Work to complete — Please reproduce the lines of the records below from the one holding "Reconstruct this image" through the one holding "PI = math.pi", inclusive, skipping all pictures.

Entries supplied —
┌────────

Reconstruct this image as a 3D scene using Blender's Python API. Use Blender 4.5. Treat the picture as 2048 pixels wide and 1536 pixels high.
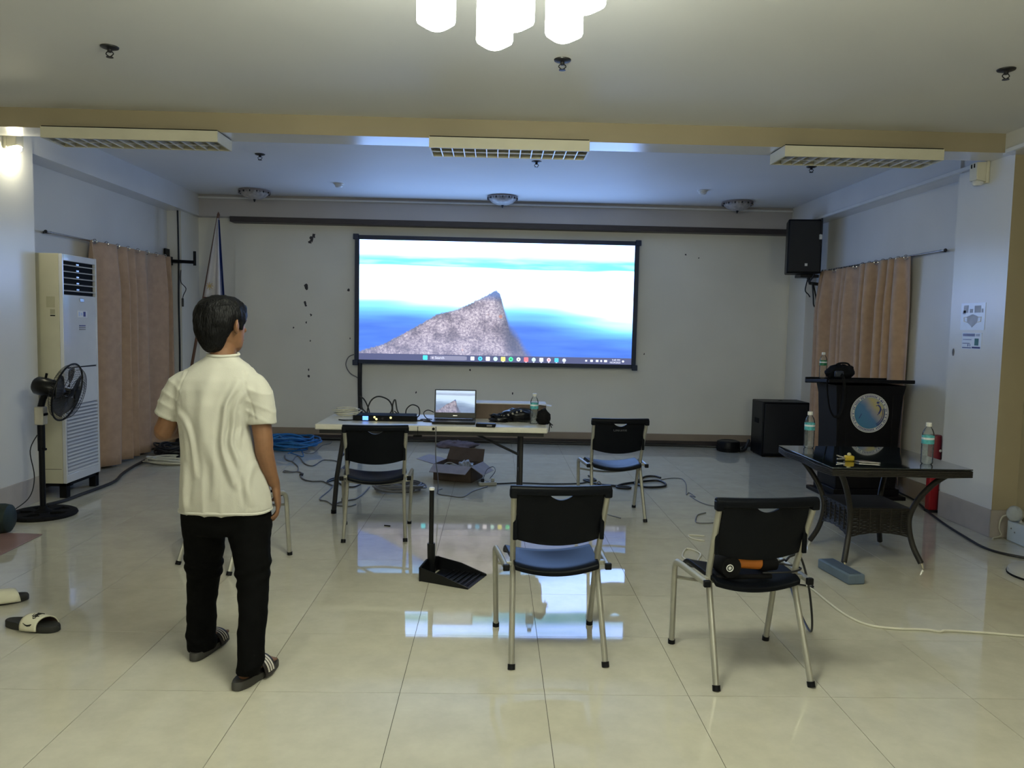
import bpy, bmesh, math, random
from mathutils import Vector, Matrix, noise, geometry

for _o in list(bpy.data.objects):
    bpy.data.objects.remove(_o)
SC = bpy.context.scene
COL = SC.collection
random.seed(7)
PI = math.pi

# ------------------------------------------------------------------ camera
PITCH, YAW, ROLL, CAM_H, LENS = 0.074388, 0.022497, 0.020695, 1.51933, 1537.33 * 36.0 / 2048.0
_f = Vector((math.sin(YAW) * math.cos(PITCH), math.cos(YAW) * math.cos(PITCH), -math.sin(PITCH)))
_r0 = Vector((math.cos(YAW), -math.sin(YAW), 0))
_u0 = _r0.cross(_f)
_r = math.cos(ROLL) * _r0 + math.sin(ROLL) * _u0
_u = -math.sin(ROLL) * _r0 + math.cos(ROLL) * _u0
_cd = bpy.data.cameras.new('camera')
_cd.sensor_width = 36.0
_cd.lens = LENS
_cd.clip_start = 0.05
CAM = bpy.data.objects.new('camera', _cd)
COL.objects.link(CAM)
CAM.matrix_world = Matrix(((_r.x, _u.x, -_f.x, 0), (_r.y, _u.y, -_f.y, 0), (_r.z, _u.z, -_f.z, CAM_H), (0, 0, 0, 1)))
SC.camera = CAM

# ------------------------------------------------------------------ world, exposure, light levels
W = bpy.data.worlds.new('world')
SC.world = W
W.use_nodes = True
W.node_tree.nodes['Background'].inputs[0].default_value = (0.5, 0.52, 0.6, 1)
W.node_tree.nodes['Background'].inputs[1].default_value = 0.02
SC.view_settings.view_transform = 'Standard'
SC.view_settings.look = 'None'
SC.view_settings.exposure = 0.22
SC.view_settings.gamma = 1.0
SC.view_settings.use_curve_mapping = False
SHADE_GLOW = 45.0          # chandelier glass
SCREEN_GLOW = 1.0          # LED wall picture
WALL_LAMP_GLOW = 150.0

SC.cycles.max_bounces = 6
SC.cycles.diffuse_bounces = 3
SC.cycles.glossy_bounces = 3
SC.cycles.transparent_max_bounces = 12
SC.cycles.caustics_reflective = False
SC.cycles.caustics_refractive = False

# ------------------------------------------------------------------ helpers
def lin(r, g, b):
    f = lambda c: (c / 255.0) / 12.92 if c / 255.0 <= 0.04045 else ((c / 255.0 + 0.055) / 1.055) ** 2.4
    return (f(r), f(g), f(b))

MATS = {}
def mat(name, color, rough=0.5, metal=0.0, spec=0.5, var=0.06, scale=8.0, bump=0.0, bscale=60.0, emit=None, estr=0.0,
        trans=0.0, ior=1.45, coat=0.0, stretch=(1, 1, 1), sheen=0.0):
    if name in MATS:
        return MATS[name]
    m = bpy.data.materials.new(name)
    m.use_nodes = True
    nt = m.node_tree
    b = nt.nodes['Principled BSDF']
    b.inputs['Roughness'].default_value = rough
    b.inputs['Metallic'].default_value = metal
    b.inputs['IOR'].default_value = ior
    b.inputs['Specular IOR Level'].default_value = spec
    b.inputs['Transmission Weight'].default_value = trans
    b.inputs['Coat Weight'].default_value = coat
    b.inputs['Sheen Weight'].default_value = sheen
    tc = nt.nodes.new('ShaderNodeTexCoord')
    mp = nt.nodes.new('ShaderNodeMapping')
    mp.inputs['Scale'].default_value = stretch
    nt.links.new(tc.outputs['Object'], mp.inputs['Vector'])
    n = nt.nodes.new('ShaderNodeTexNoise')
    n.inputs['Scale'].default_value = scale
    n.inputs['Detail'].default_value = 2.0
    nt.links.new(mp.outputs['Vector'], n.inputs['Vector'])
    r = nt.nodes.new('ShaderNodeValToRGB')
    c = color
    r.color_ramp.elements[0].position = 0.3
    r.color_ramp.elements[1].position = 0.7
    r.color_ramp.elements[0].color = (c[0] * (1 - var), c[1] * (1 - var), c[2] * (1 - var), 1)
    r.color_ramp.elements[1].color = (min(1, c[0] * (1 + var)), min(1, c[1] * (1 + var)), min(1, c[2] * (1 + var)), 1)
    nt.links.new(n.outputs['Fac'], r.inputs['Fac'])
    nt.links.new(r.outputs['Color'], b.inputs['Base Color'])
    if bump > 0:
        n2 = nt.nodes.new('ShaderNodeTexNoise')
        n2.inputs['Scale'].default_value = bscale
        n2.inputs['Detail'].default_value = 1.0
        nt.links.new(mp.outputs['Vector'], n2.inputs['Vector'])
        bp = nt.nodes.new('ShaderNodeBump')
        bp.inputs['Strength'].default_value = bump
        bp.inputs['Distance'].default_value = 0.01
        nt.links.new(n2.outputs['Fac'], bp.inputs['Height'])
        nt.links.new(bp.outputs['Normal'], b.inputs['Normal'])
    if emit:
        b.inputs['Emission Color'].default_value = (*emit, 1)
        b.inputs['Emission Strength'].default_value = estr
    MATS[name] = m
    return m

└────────
┌────────

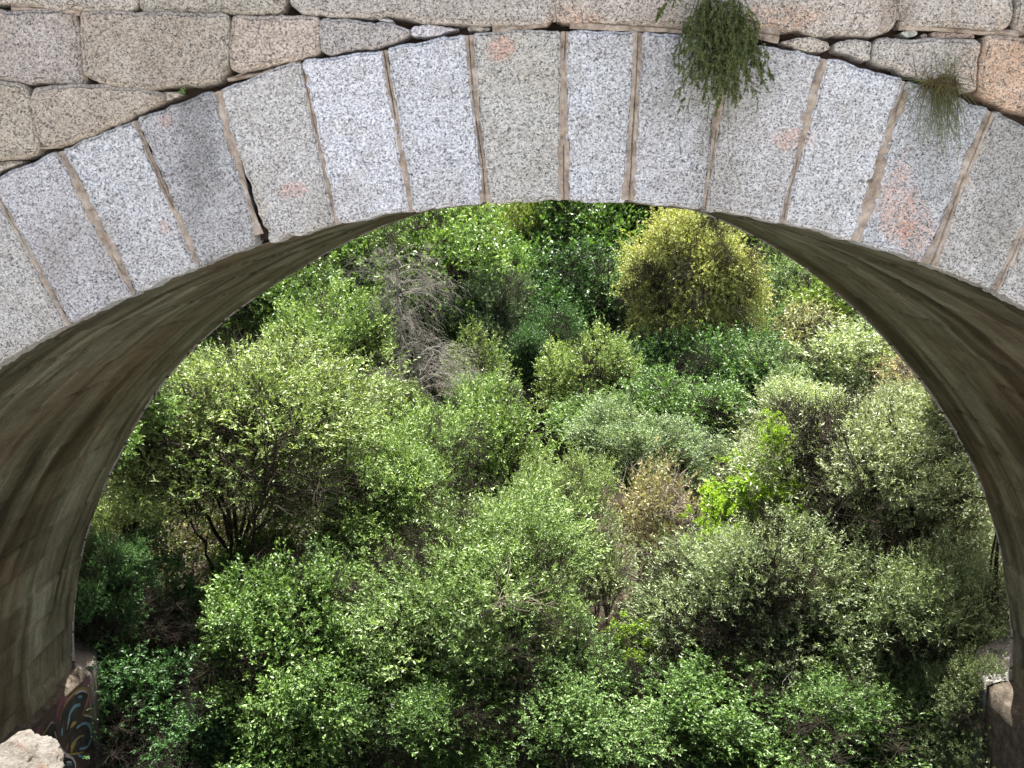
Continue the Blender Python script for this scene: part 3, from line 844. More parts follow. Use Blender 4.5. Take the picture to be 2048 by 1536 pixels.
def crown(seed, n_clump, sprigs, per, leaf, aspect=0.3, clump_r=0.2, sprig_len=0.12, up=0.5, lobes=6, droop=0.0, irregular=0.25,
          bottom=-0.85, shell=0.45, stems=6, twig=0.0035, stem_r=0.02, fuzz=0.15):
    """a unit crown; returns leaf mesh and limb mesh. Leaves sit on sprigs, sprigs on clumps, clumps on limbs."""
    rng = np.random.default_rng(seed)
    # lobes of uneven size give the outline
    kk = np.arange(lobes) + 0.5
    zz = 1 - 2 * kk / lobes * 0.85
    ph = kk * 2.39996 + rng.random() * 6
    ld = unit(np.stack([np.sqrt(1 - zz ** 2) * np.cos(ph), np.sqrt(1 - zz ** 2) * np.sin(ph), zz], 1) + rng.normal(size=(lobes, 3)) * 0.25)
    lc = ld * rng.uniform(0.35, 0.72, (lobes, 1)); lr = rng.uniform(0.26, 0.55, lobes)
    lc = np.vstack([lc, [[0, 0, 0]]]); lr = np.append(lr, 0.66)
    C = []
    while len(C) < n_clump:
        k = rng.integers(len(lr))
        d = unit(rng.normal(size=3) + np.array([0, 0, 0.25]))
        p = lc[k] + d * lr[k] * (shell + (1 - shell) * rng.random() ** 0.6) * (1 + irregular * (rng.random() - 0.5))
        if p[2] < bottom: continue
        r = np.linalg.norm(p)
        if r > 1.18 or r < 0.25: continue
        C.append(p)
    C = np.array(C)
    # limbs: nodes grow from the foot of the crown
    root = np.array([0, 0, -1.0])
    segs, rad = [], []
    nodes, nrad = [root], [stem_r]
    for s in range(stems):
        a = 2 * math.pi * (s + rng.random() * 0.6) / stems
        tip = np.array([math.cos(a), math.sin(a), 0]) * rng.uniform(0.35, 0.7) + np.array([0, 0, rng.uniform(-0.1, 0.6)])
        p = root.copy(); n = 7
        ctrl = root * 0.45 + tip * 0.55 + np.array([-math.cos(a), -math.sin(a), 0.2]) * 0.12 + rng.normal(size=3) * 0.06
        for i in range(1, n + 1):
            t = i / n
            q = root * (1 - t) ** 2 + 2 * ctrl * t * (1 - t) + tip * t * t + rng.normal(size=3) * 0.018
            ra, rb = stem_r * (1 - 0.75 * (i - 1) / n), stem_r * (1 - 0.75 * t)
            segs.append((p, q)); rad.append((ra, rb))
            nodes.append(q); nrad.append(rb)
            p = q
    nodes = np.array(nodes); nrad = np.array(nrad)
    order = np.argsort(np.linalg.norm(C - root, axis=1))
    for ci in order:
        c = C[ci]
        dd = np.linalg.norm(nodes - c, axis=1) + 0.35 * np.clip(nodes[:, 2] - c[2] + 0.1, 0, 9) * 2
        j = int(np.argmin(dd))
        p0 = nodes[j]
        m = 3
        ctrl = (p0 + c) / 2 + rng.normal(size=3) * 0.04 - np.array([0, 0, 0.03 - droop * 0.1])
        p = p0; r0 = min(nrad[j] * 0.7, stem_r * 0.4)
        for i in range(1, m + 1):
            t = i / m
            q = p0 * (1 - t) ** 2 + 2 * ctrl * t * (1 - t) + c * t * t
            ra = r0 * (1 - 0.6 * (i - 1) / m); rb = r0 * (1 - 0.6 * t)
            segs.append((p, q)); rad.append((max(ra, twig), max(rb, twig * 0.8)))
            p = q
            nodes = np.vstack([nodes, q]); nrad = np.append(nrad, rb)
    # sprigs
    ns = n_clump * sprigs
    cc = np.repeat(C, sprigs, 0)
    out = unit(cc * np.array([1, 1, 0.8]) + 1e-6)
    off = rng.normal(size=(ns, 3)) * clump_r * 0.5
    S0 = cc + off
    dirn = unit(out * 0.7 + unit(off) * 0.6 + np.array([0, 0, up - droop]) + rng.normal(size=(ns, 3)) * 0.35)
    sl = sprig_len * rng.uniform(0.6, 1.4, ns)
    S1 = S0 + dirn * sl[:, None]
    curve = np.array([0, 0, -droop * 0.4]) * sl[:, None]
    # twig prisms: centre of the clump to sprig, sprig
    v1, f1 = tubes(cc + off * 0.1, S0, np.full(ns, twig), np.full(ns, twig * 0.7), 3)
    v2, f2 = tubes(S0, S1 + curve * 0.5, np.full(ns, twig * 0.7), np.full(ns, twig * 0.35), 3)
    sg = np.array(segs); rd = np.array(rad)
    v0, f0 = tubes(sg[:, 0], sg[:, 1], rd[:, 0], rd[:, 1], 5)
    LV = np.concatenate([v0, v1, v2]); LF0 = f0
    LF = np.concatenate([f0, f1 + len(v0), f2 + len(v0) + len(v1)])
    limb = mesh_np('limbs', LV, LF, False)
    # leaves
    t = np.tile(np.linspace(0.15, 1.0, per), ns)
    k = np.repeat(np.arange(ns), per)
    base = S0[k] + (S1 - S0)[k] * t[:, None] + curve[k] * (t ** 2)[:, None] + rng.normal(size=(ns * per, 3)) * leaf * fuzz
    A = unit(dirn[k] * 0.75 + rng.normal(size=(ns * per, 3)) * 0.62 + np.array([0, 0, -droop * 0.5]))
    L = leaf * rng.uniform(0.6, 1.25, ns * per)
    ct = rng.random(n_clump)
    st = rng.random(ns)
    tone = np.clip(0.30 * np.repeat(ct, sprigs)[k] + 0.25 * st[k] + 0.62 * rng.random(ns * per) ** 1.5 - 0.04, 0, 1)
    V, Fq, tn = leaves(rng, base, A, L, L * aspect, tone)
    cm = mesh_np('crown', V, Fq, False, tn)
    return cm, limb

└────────
┌────────

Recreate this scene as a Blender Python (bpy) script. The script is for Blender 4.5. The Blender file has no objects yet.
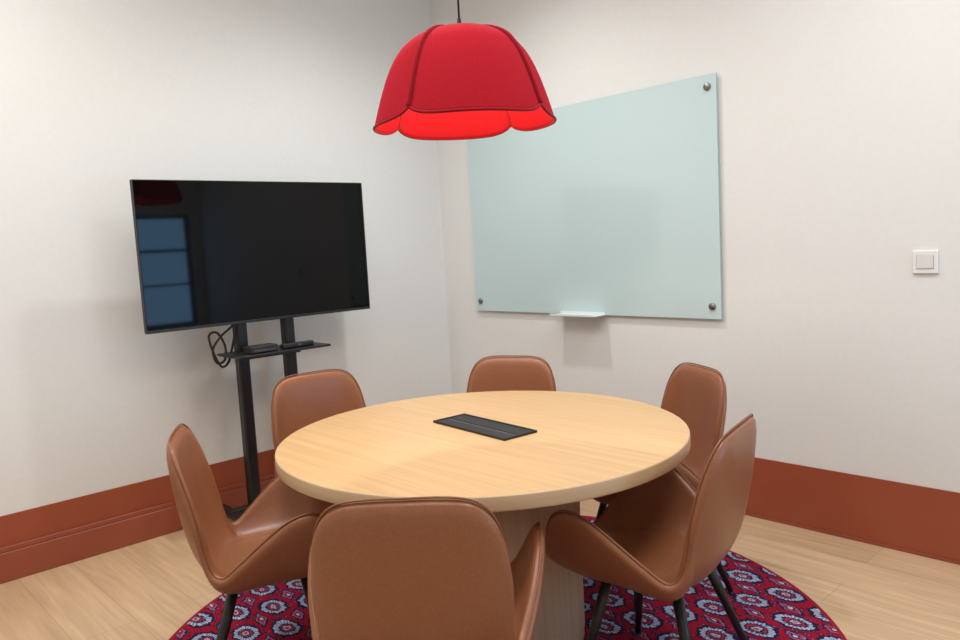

└────────

Finished exercise —
Reconstruct this image as a 3D scene using Blender's Python API. Use Blender 4.5. Treat the picture as 2048 pixels wide and 1536 pixels high.
import bpy, bmesh, math, random
from mathutils import Vector, Matrix, noise, geometry

for _o in list(bpy.data.objects):
    bpy.data.objects.remove(_o)
SC = bpy.context.scene
COL = SC.collection
random.seed(7)
PI = math.pi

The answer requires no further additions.